God gave us a command to be fruitful and multiply; fill the earth and subdue it. This is an essential part of what it means to be human.
The basic, straightforward meaning of the command is simple enough: have lots of babies, lead them to Jesus, baptize them, and raise them in the nurture and admonition of the Lord, so they will do the same. This is the direct meaning of the command, and it is also the middle of the bell–curve of human behavior. Across time and culture, we pair off and have kids. It’s how the species continues.
So what does that mean for those of us who — in God’s providence and the brokenness of the world — are denied children? Those of us who’d give anything to have kids, and for whatever reason, can’t?
There’s a broader meaning to the command; it’s not less than the direct, literal meaning. It’s a good and necessary consequence of it, and the broader command applies to us all.
A particular couple may not be able to have kids, but we are still required to be the sort of people who would have kids, the sort of people who love fruitfulness. We are called to love children, love other people’s children, love the raising and training of children to be more like Christ, love the institutions that shelter and grow children.
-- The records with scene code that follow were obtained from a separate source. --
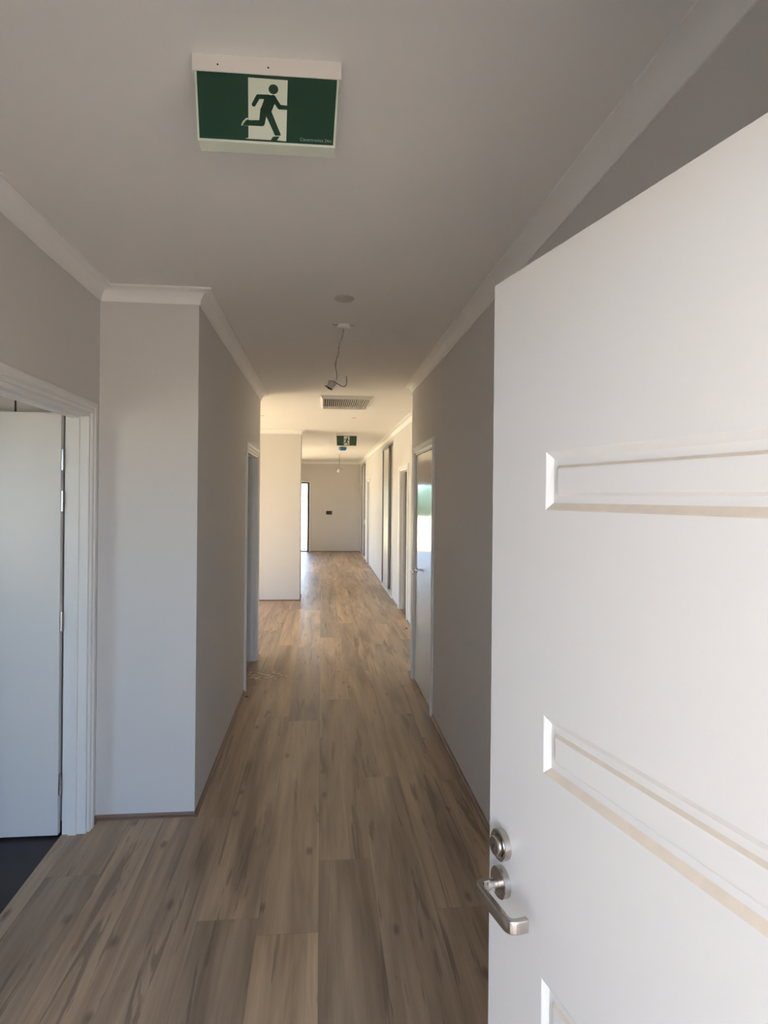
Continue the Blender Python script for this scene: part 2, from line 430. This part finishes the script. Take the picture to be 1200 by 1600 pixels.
# ------------------------------------------------------------------ front door (open, swung in against the right wall)
DW, DT, DTOP = 0.87, 0.04, 2.05
d = struct(empty('door_1', (0.314, 1.152, 0.0), R(-76.8)), 'large white open front door with horizontal recessed panels filling the right side', 'door')
def front_leaf():
    mb = MB(); X0, X1 = 0.173, DW - 0.173
    zt = [1.734, 1.318, 0.902, 0.486]; PH = 0.092
    q = lambda s0, s1, z0, z1: mb.add([(s0, 0, z0), (s1, 0, z0), (s1, 0, z1), (s0, 0, z1)], [(0, 1, 2, 3)])
    zs = [DTOP]
    for t in zt: zs += [t, t - PH]
    zs.append(0.008)
    for i in range(len(zs) - 1):
        z1, z0 = zs[i], zs[i + 1]
        q(0, X0, z0, z1); q(X1, DW, z0, z1)
        if i % 2 == 0: q(X0, X1, z0, z1)
        else:
            rings = []
            for ins, dep in ((0, 0), (0.0025, 0.0012), (0.0115, 0.0075), (0.0205, 0.0085), (0.0225, 0.0085), (0.027, 0.003), (0.030, 0.0025)):
                rings.append([(X0 + ins, dep, z0 + ins), (X1 - ins, dep, z0 + ins), (X1 - ins, dep, z1 - ins), (X0 + ins, dep, z1 - ins)])
            for k in range(len(rings) - 1):
                for c in range(4):
                    e = (c + 1) % 4
                    mb.add([rings[k][c], rings[k][e], rings[k + 1][e], rings[k + 1][c]], [(0, 1, 2, 3)])
            mb.add(rings[-1], [(0, 1, 2, 3)])
        # edges, slice by slice so that the mesh stays closed
        mb.add([(0, 0, z0), (0, 0, z1), (0, DT, z1), (0, DT, z0)], [(0, 1, 2, 3)])
        mb.add([(DW, 0, z0), (DW, 0, z1), (DW, DT, z1), (DW, DT, z0)], [(0, 1, 2, 3)])
        mb.add([(0, DT, z0), (X0, DT, z0), (X0, DT, z1), (0, DT, z1)], [(0, 1, 2, 3)])
        mb.add([(X0, DT, z0), (X1, DT, z0), (X1, DT, z1), (X0, DT, z1)], [(0, 1, 2, 3)])
        mb.add([(X1, DT, z0), (DW, DT, z0), (DW, DT, z1), (X1, DT, z1)], [(0, 1, 2, 3)])
    for z in (zs[0], zs[-1]):
        for a, b in ((0, X0), (X0, X1), (X1, DW)): mb.add([(a, 0, z), (b, 0, z), (b, DT, z), (a, DT, z)], [(0, 1, 2, 3)])
    return mb
lf = front_leaf().build('door_leaf', M['door'], d)
lf.data.materials.append(M['ledge'])      # building dust lying on the upward facing ledges of the panels
for p in lf.data.polygons:
    if p.normal.z > 0.3 and p.center.z < 2.0: p.material_index = 1
hs, hz, lz = 0.052, 0.985, 1.051
def at(s, z): return Matrix.Translation((s, 0, z)) @ OUT
rose = [(0.0, 0.0), (0.0265, 0.0), (0.0265, 0.0115), (0.0255, 0.0125), (0.0, 0.0125)]
h = MB().lathe([(0.0265, 0.0), (0.0265, 0.0112), (0.0255, 0.0122), (0.0195, 0.0122), (0.0185, 0.0112), (0.010, 0.0112), (0.0, 0.0112)], at(hs, hz)).build('lever_handle', M['nickel'], d, smooth=True)
h['label'] = 'brushed nickel lever handle'
lv = MB().lathe([(0.0, 0.011), (0.0095, 0.011), (0.0095, 0.034), (0.0, 0.034)], at(hs, hz), 24)
lv.tube(arc_pts([(hs, -0.030, hz), (hs, -0.052, hz), (hs + 0.113, -0.052, hz), (hs + 0.113, -0.022, hz)], 0.015), rrect(0.011, 0.0225, 0.003))
lv.build('lever', M['nickel'], h, smooth=True)
MB().lathe([(0.0, 0.0), (0.0028, 0.0), (0.0028, 0.002), (0.0, 0.002)], Matrix.Translation((hs + 0.0095, -0.026, hz - 0.004)) @ Matrix.Rotation(R(90), 4, 'Y'), 12).build('grub_screw', M['chrome'], h, smooth=True)
b = MB().lathe([(0.0265, 0.0), (0.0265, 0.0115), (0.0255, 0.0125), (0.0215, 0.0125), (0.0185, 0.0095), (0.0185, 0.002), (0.0, 0.002)], at(hs, lz)).build('deadbolt', M['nickel'], d, smooth=True)
b['label'] = 'round brushed nickel deadlock'
MB().lathe([(0.0165, 0.001), (0.0165, 0.0190), (0.0150, 0.0205), (0.0, 0.0205)], at(hs, lz), 32).build('lock_cylinder', M['nickel'], b, smooth=True)
MB().box(hs - 0.0012, hs + 0.0012, -0.0212, -0.0200, lz - 0.0055, lz + 0.0035).build('keyhole', M['black'], b)
for zz in (0.2, 1.02, 1.84):
    MB().rod([(DW + 0.004, DT + 0.004, zz - 0.05), (DW + 0.004, DT + 0.004, zz + 0.05)], 0.006).build('hinge', M['chrome'], d, smooth=True)
# frame of the entry
mb = MB(); mb.box(FD[0], FD[0] + 0.02, 0.19, 0.30, 0, 2.09); mb.box(FD[1] - 0.012, FD[1], 0.19, 0.30, 0, 2.09); mb.box(FD[0] + 0.02, FD[1] - 0.012, 0.19, 0.30, 2.07, 2.09)
struct(mb.build('trim_9', M['trim']), 'frame of the front entry', 'door frame')

# ------------------------------------------------------------------ left bedroom door, swung into the room
yl = 3.236
d = struct(empty('door_2', (XLL - 0.122, yl, 0.0)), 'plain white flush door standing open inside the left doorway', 'door')
MB().box(-0.82, 0, 0, 0.035, 0.008, 2.055).build('door_leaf', M['flush'], d, bevel=0.0015)
for z0, z1 in ((1.777, 1.878), (1.577, 1.676), (0.997, 1.091), (0.204, 0.305)):
    mb = MB(); xx = 0.0065
    n = 5; hgt = (z1 - z0) / 2
    mb.rod([(xx, 0.002, z0), (xx, 0.002, z0 + hgt - 0.001)], 0.0062, 12)
    mb.rod([(xx, 0.002, z0 + hgt + 0.001), (xx, 0.002, z1)], 0.0054, 12)
    mb.box(-0.003, 0.012, 0.0045, 0.0065, z0, z1)
    o = mb.build('hinge', M['chrome'], d, smooth=True)
# dark line of a wardrobe edge on the bedroom wall above the door
mb = MB(); mb.box(-1.545, -1.538, YA - 0.004, YA, 0.0, ZT)
struct(mb.build('trim_10', M['dark']), 'thin dark joint on the bedroom wall above the open door', 'joint')

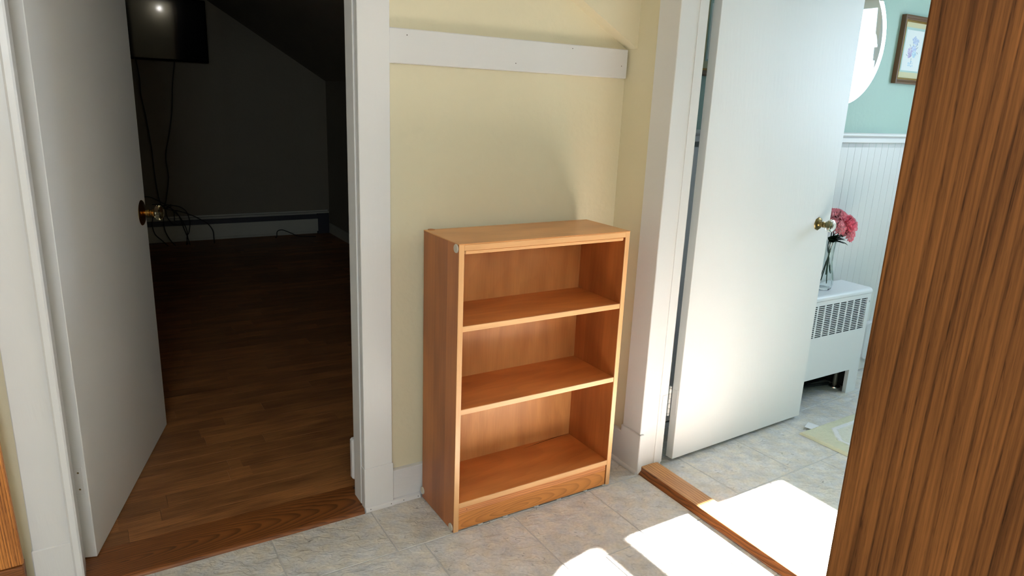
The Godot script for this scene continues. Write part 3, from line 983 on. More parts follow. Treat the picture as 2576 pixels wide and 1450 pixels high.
# ------------------------------------------------------------------ doors
func build_doors() -> void:
	# white door to the dark room: local x runs from the hinges to the free edge, +z is the hall side
	var d := setting(thing("door_1", "", ""), "plain white door standing open into the dark room, brass and glass knob", "door") as Node3D
	d.transform = Transform3D(Basis(Vector3(0.308, 0, -0.952), Vector3.UP, Vector3(0.952, 0, 0.308)), Vector3(-0.0815, 0.013, -2.190))
	var mb := MB.new()
	mb.span(Vector3(0, 0, -0.035), Vector3(0.9055, 2.0, 0.0), 0.0015)
	obj("leaf", mb, M.door_paint, d)
	for y in [0.215, 1.79]:
		mb = MB.new()
		mb.span(Vector3(-0.0012, y, -0.034), Vector3(0.001, y + 0.09, -0.010), 0.0005)
		var hl := obj("hinge_leaf", mb, M.trim_paint, d)
		for q in [0.018, 0.072]:
			disc("screw", Vector3(-0.0012, y + q, -0.021), Vector3.LEFT, 0.003, M.aged_brass, hl)
	door_knob(d, Vector3(0.849, 0.921, 0.0), 0.049, 0.030, 60, M.brass, M.warm_reflection_crystal)
	# white door to the bathroom
	var r := setting(thing("door_2", "", ""), "plain white door swung open in front of the radiator, clear faceted knob", "door") as Node3D
	r.transform = Transform3D(Basis(Vector3(0.9993, 0, -0.0372), Vector3.UP, Vector3(0.0372, 0, 0.9993)), Vector3(1.937, 0.016, -1.809))
	mb = MB.new()
	mb.span(Vector3(0, 0, -0.037), Vector3(0.8545, 2.0, 0.0), 0.0015)
	obj("leaf", mb, M.door_paint, r)
	var hg := obj_parent("hinge", r, Vector3(-0.0054, 0, -0.0432))
	for y in [0.19, 1.80]:
		mb = MB.new()
		for q in 5:
			mb.xf = Transform3D(Basis(), Vector3(0, y + 0.0215 * q, 0))
			mb.lathe([Vector2(0, 0.0006), Vector2(0.0052, 0.0006), Vector2(0.006, 0.002), Vector2(0.006, 0.0195), Vector2(0.0052, 0.021), Vector2(0, 0.021)], 12)
		for q in [-0.012, 0.1075]:
			mb.xf = Transform3D(Basis(), Vector3(0, y + q, 0))
			mb.lathe([Vector2(0, 0), Vector2(0.004, 0.001), Vector2(0.0058, 0.005), Vector2(0.004, 0.010), Vector2(0, 0.012)], 12)
		obj("knuckle", mb, M.white_enamel, hg)
		mb = MB.new()
		mb.span(Vector3(0.0044, y, 0.0107), Vector3(0.0061, y + 0.108, 0.0362), 0.0004)
		obj("door_plate", mb, M.trim_paint, hg)
		mb = MB.new()
		mb.span(Vector3(-0.0826, y, 0.0388), Vector3(-0.0556, y + 0.108, 0.0404), 0.0004)
		obj("jamb_plate", mb, M.trim_paint, hg)
	door_knob(r, Vector3(0.768, 0.928, 0.0), 0.0295, 0.029, 8, M.aged_brass, M.crystal)
	# brown oak door close to the viewer
	var a := deg_to_rad(66.0)
	var o := setting(thing("door_3", "", ""), "brown oak door with dark vertical grain, standing close at the right edge", "door") as Node3D
	o.transform = Transform3D(Basis(Vector3(cos(a), 0, sin(a)), Vector3.UP, Vector3(-sin(a), 0, cos(a))), Vector3(0.620, 0.012, -0.3495))
	mb = MB.new()
	mb.span(Vector3(0, 0, -0.040), Vector3(0.78, 2.0, 0.0), 0.0015, 1, Vector2(0.01, -0.1))
	obj("leaf", mb, M.oak_door, o)
	mb = MB.new()
	mb.xf = Transform3D(Basis(Vector3.RIGHT, PI / 2), Vector3(0.72, 0.93, 0))
	mb.lathe([Vector2(0, 0), Vector2(0.03, 0), Vector2(0.03, 0.004), Vector2(0.012, 0.008), Vector2(0.011, 0.03), Vector2(0.026, 0.04), Vector2(0.028, 0.055), Vector2(0.018, 0.065), Vector2(0, 0.066)], 24)
	obj("knob", mb, M.brass, o)


func obj_parent(called: String, parent: Node3D, at: Vector3) -> Node3D:
	var o := Node3D.new()
	o.name = numbered(called, parent)
	o.position = at
	parent.add_child(o, true)
	return o


func door_knob(door: Node3D, at: Vector3, rose_r: float, knob_r: float, sides: int, metal: Material, glass: Material) -> void:
	var k := obj_parent("knob", door, at)
	var out := Transform3D(Basis(Vector3.RIGHT, PI / 2), Vector3.ZERO)
	var mb := MB.new()
	mb.xf = out
	mb.lathe([Vector2(rose_r, 0), Vector2(rose_r * 0.97, 0.0025), Vector2(rose_r * 0.78, 0.006), Vector2(rose_r * 0.5, 0.007), Vector2(rose_r * 0.42, 0.010), Vector2(0.011, 0.012), Vector2(0, 0.012)], sides)
	obj("rose", mb, metal, k)
	mb = MB.new()
	mb.xf = out
	mb.lathe([Vector2(0.010, 0.010), Vector2(0.010, 0.020), Vector2(0.013, 0.022), Vector2(0.013, 0.027), Vector2(0.0095, 0.029), Vector2(0.0105, 0.036), Vector2(0.017, 0.041), Vector2(0.017, 0.0435), Vector2(0, 0.0435)], 24)
	obj("shank", mb, metal, k)
	mb = MB.new()
	mb.xf = out
	# twelve-sided cut glass
	mb.lathe([Vector2(0, 0.044), Vector2(0.015, 0.044), Vector2(knob_r * 0.86, 0.049), Vector2(knob_r, 0.056), Vector2(knob_r, 0.062), Vector2(knob_r * 0.82, 0.071), Vector2(knob_r * 0.5, 0.0755), Vector2(0, 0.0765)], 12, 0, 0.0, 1.1)
	obj("glass", mb, glass, k)
	mb = MB.new()
	mb.xf = out
	mb.lathe([Vector2(0, 0.0455), Vector2(0.011, 0.0455), Vector2(0.013, 0.049), Vector2(0.006, 0.053), Vector2(0, 0.0535)], 16)
	obj("core", mb, metal, k)


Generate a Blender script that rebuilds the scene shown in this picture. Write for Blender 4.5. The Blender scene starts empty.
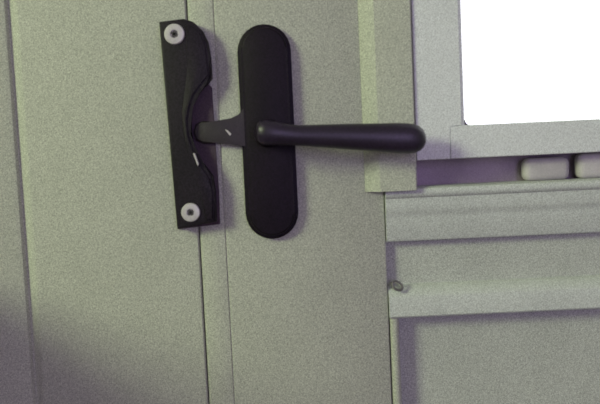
import bpy, bmesh, math, random
from mathutils import Vector, Matrix
random.seed(4)
S = bpy.context.scene
C = S.collection
PI = math.pi

# ---------------------------------------------------------------- camera
FPX = 700.0                        # focal length in pixels of a 600 px wide picture
CAM = Vector((0.0, -0.56, 1.30))
PITCH, ROLL = math.radians(-3.8), math.radians(-2.65)
ROT = (Matrix.Rotation(PI/2 + PITCH, 3, 'X') @ Matrix.Rotation(ROLL, 3, 'Z'))
cd = bpy.data.cameras.new('camera'); cam = bpy.data.objects.new('camera', cd); C.objects.link(cam)
cam.location = CAM; cam.rotation_euler = ROT.to_euler()
cd.sensor_width = 36; cd.lens = 36*FPX/600; cd.clip_start = 0.01
cd.dof.use_dof = True; cd.dof.focus_distance = 0.60; cd.dof.aperture_fstop = 4.2   # the snapshot is a little soft
S.camera = cam

# ---------------------------------------------------------------- light, exposure
S.view_settings.view_transform = 'Standard'; S.view_settings.look = 'None'
S.view_settings.gamma = 1; S.view_settings.use_curve_mapping = False
S.view_settings.exposure = 0.0
w = bpy.data.worlds.new('world'); S.world = w; w.use_nodes = True
w.node_tree.nodes['Background'].inputs[0].default_value = (0.96, 0.98, 1.0, 1)   # white overcast sky
w.node_tree.nodes['Background'].inputs[1].default_value = 2.2

def area(name, loc, target, sx, sy, power, col):
    l = bpy.data.lights.new(name, 'AREA'); l.shape = 'RECTANGLE'; l.size = sx; l.size_y = sy
    l.energy = power; l.color = col
    o = bpy.data.objects.new(name, l); C.objects.link(o); o.location = loc
    o.rotation_euler = (Vector(target) - Vector(loc)).to_track_quat('-Z', 'Y').to_euler()
    return o
# daylight entering by the window in the left wall, and an added violet fill lamp behind the camera
area('daylight_side', (-2.04, -1.60, 2.24), (-0.6, -0.60, 1.60), 0.74, 0.64, 47.0, (0.86, 1.0, 0.59))
area('added_fill_rear', (0.55, -2.62, 1.55), (0.55, 0, 1.55), 0.9, 1.0, 14.0, (0.65, 0.50, 1.0))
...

Beyond that, we should love and practice fruitfulness in all its forms and varieties — art and music, daffodils and peach trees, building houses and farming fields and breeding cattle and throwing pots and writing books and baking flaky biscuits, all of it — and we should hate things that are fruitless by design.
We are in the midst of a cultural trend where forward-thinking young people don’t get married and have kids; they shack up and get dogs. (These folks think of themselves as the people of the future, although, as my friend Richard Bledsoe observes, it’s wildly unlikely that the future belongs to people who don’t reproduce.) These folks pride themselves on sliding through life with no complications — no mortgage, no kids, no need for a divorce if things go south — no mess, in other words.
Against that, we should let ourselves be taught what fruitfulness looks like by the literal fulfillment of the command. Obeying “be fruitful and multiply” is a messy business. God could have designed human reproduction so that it happened with a fist-bump. Instead, He made sex visceral, primal, messy, the sort of thing where you might need to change the sheets afterwards — and we love it, as we should. Pregnancy only gets messier, and birth messier still — even more linens to wash. And then the diapers! Toddlers are petri dishes with legs, ambulatory forces of destruction wandering the house with an illicitly gotten permanent marker in each tiny fist. As they get older, they get messy in ever more complicated ways. We’re called to love all that too…and to do all the laundry.
All fruitfulness is messy, filled with confusion, cleanup, course corrections. We should not just love the product; we must learn to love the messy process of creation. There’s an ever-present temptation to reject the necessary mess. Writer’s block, for example, is a rejection of the messiness of the process of creation, a desire for everything to be preternaturally bright and clean the first time around — and it never works out that way.
The good news is it doesn’t have to. We are the image of God; we are designed to dream and to make and to do, and then to bring our glory and honor into the New Jerusalem, which is the Church, the Bride of Christ. He made us for this, and all His ways are good. The sooner we learn to love changing the sheets afterwards, the more often we’ll create something good.